[start]

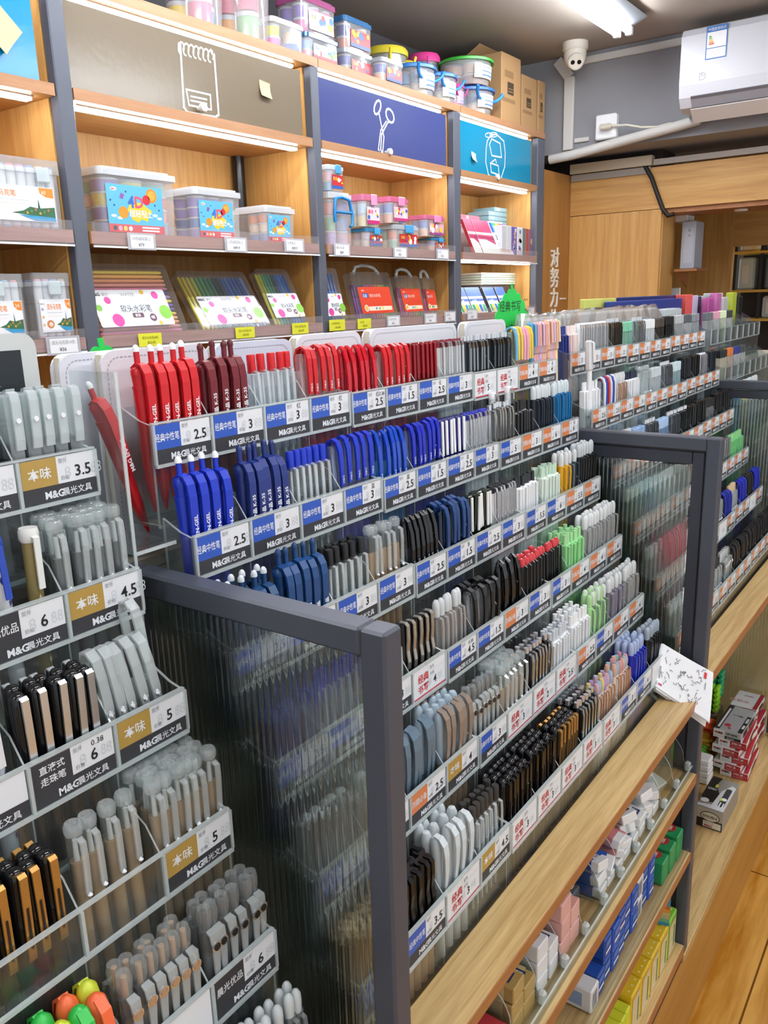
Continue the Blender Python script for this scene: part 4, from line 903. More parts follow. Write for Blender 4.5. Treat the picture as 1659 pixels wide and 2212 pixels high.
board('lower_shelf', 'lowest oak shelf with yellow boxes', LX0, LX1, YF + .001, .60, .318, .02)
m = MB(); m.box(-.45, .605, FZ, 3.4, .617, 1.225, M('rack_back_board', '#a39a8c', .6)); rbb = one('rack_back_board', m, 'long board behind the pen trays and lower shelves', 'board'); rbb['_o'] = tuple(rbb.location)
m = MB(); m.box(-.45, .6045, 1.2255, 3.4, .71, 1.236, M('rack_back_board', '#a39a8c', .6)); one('rear_ledge', m, 'narrow ledge behind the top pens where notebooks and folders stand', 'board')
for xa, xb in ((-.45, .4185), (.4435, 1.3045), (1.3305, 2.191), (2.2175, 2.78)):
    m = MB(); m.box(xa, .3660, .776, xb, .6040, .7885, M('rack_back_board', '#a39a8c', .6)); part('tray_support', m, rbb)
# base cabinets
BASE = wood('cabinet_front', '#a87838', '#b98846', (1.2, 20, 20), .4)
m = MB(); m.box(-.45, YF + .006, FZ, 3.4, .60, CZ - .021, BASE); r = one('base_cabinet', m, 'long low wooden cabinet under the pen racks', 'cabinet')
r['_o'] = tuple(r.location); m = MB(); m.box(MX0 - TF, YF - .001, CZ - .02, 3.4, .60, CZ, LEDGE, .001); part('counter_top', m, r)
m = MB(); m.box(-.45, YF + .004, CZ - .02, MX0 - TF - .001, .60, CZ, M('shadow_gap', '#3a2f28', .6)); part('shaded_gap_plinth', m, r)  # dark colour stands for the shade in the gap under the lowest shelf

ROWY = [.5684 - .0407 * k for k in range(6)]
ROWZ = [1.3603 - .09425 * k for k in range(6)]
PITCH = .06923
TD = .092                                              # pocket depth below the rim
UN = {}
SEC = [('L', .3935 - .2769, -.0073), ('R1', .448, .003), ('R2', .7249, .0), ('R3', 1.0018, -.0015), ('F1', 1.3347, .003), ('F2', 1.6116, .001), ('F3', 1.8885, .003), ('G1', 2.222, .002), ('G2', 2.499, .002), ('K', .3935 - .556, -.0073)]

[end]

Skip the pictures, then retype every line above exactly.

#### ANSWER TO THIS TASK
Continue the Blender Python script for this scene: part 4, from line 903. More parts follow. Write for Blender 4.5. Treat the picture as 1659 pixels wide and 2212 pixels high.
board('lower_shelf', 'lowest oak shelf with yellow boxes', LX0, LX1, YF + .001, .60, .318, .02)
m = MB(); m.box(-.45, .605, FZ, 3.4, .617, 1.225, M('rack_back_board', '#a39a8c', .6)); rbb = one('rack_back_board', m, 'long board behind the pen trays and lower shelves', 'board'); rbb['_o'] = tuple(rbb.location)
m = MB(); m.box(-.45, .6045, 1.2255, 3.4, .71, 1.236, M('rack_back_board', '#a39a8c', .6)); one('rear_ledge', m, 'narrow ledge behind the top pens where notebooks and folders stand', 'board')
for xa, xb in ((-.45, .4185), (.4435, 1.3045), (1.3305, 2.191), (2.2175, 2.78)):
    m = MB(); m.box(xa, .3660, .776, xb, .6040, .7885, M('rack_back_board', '#a39a8c', .6)); part('tray_support', m, rbb)
# base cabinets
BASE = wood('cabinet_front', '#a87838', '#b98846', (1.2, 20, 20), .4)
m = MB(); m.box(-.45, YF + .006, FZ, 3.4, .60, CZ - .021, BASE); r = one('base_cabinet', m, 'long low wooden cabinet under the pen racks', 'cabinet')
r['_o'] = tuple(r.location); m = MB(); m.box(MX0 - TF, YF - .001, CZ - .02, 3.4, .60, CZ, LEDGE, .001); part('counter_top', m, r)
m = MB(); m.box(-.45, YF + .004, CZ - .02, MX0 - TF - .001, .60, CZ, M('shadow_gap', '#3a2f28', .6)); part('shaded_gap_plinth', m, r)  # dark colour stands for the shade in the gap under the lowest shelf

ROWY = [.5684 - .0407 * k for k in range(6)]
ROWZ = [1.3603 - .09425 * k for k in range(6)]
PITCH = .06923
TD = .092                                              # pocket depth below the rim
UN = {}
SEC = [('L', .3935 - .2769, -.0073), ('R1', .448, .003), ('R2', .7249, .0), ('R3', 1.0018, -.0015), ('F1', 1.3347, .003), ('F2', 1.6116, .001), ('F3', 1.8885, .003), ('G1', 2.222, .002), ('G2', 2.499, .002), ('K', .3935 - .556, -.0073)]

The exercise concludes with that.